In this respect, the No campaign's (understandable) focus on process and detail has inadvertently assisted the Yes campaign. It's put the emphasis of the campaign where they'd want it to be. (I think the Yes campaign has made plenty of mistakes too but that's a matter for another day.)
Which brings us back to the idea. Unionists are correct to acknowledge that of course an independent Scotland is an eminently viable proposition and there's little reason to suppose it couldn't - assuming non-lunatic governance - be a modestly successful kind of place. It would be dismal to claim otherwise.
That's your story of Scottish independence, right there. Even Unionists generally concede the idea is acceptable (though not desirable).
That's why I've always felt that Yes had an easier job - and perhaps a better story to tell - in this campaign. (That may also be why some people very close to David Cameron have always felt Yes might well win.)
You can't kill the idea.
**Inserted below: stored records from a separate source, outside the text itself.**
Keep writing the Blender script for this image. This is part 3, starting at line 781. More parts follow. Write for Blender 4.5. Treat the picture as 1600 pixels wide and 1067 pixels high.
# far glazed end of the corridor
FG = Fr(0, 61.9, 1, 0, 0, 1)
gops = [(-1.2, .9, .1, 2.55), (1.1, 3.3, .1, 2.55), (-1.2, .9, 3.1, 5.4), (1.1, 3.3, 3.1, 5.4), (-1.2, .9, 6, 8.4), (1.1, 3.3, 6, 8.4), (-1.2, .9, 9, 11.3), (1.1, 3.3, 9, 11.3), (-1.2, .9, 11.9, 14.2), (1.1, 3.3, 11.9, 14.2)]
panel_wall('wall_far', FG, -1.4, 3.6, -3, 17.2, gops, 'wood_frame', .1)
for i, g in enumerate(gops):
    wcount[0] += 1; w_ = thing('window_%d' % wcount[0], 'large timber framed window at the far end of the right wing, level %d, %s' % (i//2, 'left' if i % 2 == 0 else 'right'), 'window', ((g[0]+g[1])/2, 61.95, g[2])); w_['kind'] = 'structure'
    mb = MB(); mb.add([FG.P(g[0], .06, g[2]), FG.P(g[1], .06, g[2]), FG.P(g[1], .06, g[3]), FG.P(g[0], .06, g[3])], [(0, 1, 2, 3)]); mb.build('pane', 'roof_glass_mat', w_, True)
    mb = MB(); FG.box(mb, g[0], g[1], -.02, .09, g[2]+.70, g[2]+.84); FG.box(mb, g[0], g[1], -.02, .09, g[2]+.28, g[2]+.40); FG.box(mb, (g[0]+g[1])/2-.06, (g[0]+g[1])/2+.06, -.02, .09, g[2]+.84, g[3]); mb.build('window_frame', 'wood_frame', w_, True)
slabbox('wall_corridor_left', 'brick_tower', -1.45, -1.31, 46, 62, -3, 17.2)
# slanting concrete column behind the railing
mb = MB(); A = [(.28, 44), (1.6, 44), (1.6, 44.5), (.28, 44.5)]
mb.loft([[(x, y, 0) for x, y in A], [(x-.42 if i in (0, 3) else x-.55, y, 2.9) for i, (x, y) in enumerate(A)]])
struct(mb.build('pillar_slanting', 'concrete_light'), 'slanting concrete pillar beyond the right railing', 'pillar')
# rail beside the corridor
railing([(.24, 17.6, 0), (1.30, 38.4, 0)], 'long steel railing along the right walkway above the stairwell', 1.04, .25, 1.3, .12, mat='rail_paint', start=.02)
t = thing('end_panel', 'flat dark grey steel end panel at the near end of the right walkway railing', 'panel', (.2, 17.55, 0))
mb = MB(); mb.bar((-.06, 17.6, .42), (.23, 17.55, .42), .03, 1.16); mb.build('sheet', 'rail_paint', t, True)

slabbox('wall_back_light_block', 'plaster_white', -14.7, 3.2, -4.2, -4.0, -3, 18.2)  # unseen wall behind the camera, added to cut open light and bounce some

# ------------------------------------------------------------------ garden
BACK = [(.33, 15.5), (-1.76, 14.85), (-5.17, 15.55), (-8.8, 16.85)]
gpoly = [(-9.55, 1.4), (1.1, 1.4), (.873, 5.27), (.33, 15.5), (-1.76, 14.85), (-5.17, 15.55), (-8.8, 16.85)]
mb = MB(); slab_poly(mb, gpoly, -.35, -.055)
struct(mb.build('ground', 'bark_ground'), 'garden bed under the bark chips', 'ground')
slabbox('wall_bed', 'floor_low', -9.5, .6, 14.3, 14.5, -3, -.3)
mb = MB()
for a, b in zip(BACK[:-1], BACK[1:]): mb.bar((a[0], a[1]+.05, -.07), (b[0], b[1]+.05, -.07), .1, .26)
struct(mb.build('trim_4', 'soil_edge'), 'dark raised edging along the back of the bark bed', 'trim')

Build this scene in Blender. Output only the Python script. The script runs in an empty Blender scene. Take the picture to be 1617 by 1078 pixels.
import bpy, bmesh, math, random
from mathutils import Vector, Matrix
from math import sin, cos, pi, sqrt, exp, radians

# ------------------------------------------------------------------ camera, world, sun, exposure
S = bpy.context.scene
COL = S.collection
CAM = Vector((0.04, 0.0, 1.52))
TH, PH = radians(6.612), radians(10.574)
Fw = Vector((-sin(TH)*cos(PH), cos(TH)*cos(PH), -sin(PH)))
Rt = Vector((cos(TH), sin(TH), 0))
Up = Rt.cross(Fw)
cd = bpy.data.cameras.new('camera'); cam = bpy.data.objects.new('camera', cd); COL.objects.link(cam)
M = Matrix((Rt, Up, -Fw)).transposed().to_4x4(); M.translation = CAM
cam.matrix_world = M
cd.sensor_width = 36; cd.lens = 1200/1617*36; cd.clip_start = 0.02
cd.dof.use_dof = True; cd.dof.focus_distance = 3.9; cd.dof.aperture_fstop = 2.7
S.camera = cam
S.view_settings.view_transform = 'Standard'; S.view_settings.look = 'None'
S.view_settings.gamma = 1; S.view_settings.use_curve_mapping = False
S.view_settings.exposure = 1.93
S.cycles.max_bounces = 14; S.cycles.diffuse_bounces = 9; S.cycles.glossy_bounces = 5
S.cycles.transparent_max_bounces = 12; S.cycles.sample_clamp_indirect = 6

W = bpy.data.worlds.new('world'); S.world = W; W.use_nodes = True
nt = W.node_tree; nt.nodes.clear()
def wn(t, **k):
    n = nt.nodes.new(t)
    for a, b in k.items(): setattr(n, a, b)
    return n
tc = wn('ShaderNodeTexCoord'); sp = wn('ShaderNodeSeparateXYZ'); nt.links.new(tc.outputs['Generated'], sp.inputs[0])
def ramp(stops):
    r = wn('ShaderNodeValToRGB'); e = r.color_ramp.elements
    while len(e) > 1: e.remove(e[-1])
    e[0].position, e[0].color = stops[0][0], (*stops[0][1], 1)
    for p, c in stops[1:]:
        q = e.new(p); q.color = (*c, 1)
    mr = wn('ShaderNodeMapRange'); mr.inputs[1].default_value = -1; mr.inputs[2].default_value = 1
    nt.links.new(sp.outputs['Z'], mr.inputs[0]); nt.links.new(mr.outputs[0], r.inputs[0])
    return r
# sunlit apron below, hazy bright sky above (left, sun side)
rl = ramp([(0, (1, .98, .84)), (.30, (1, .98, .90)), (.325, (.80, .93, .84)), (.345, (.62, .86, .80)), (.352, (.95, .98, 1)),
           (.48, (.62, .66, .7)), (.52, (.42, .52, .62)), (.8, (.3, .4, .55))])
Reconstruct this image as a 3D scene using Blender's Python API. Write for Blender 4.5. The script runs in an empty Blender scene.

Not now. Not when it's existed for 300 years and more. It existed even during the great Unionist-Nationalist nineteenth century. It won't disappear now.
You can't tell people they shouldn't think about independence and you can't tell them that independence isn't worth achieving because, frankly, they'd just be crap at it. But that doesn't mean Unionism must lack tunes. It's just that the No campaign has generally declined to sing them.
Hell, I don't think Alistair Darling mentioned Britain or Britishness even once during his second debate with Alex Salmond. It's true that putting the red white and blue centre-stage wouldn't necessarily transform the No campaign. But that misunderstands the point. Britain - and the Union - is the base upon which you build your campaign. Everything else is just tactics. Britain is the grammar; everything that follows is idiom.
As I say, you can't kill an idea. But you can counter it with another idea. In this instance the other idea has the benefit of complementing the first idea. You could even reckon it the best of both worlds. But you have to believe in it properly, fully, whole-heartedly. Because it you can't sell it why should anyone else buy it?
Perhaps Scots will peer over the edge and think, jings, that's a long way down. Perhaps we'll conclude that, despite everything, all things still aren't busy being equal but right now, this morning, that seems about the best the Union can hope for. Still time for things to change, right enough - only one poll and all that - but, you know, there are peer and herd effects here: the more thinkable an idea becomes the more popular it is likely to prove. People say: Bloody hell, if you're going to jump I'll jump too. Even if it is a long way down.